Newtonian Mechanics – Drag Force Proportional to $v^2$, Physical Interpretation

dragnewtonian-mechanics

Suppose we have an object with mass $m$, initial velocity $u_0$ and the drag force is $-λu^2$.

Solving for $u$ in Newton's 2nd law we get that:
$u(t)= \frac{u_0}{1+ku_0t}$
where $k=\frac{λ}{m}$.

We can clearly see that there was a time $t_0 =-\frac{1}{ku_0}$ (before what we considered as $t=0$) when the velocity was infinite.

I'm not sure what this means.

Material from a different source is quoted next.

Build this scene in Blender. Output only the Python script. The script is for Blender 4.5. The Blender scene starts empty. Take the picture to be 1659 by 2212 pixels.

The only way that the object has a finite velocity at a time t is that it had infinite velocity at $t_0$?.

If that's the case, why isn't that a problem for this particular model of drag force?

Also, does this anomaly have to do with the non linearity of the ode (Newton's 2nd law)?

Best Answer

It's basic math: when you're solving a differential equation, you're doing it in a given domain, and the solution is limited to this domain.

In this example, you used $t=0$ as the initial time, so you solved the equation on $\mathbb{R}^+$. You simply cannot extend the solution to negative times, which are outside the resolution domain.

Physically speaking, just because you see velocity decrease doesn't mean it decreased from infinity before you started looking.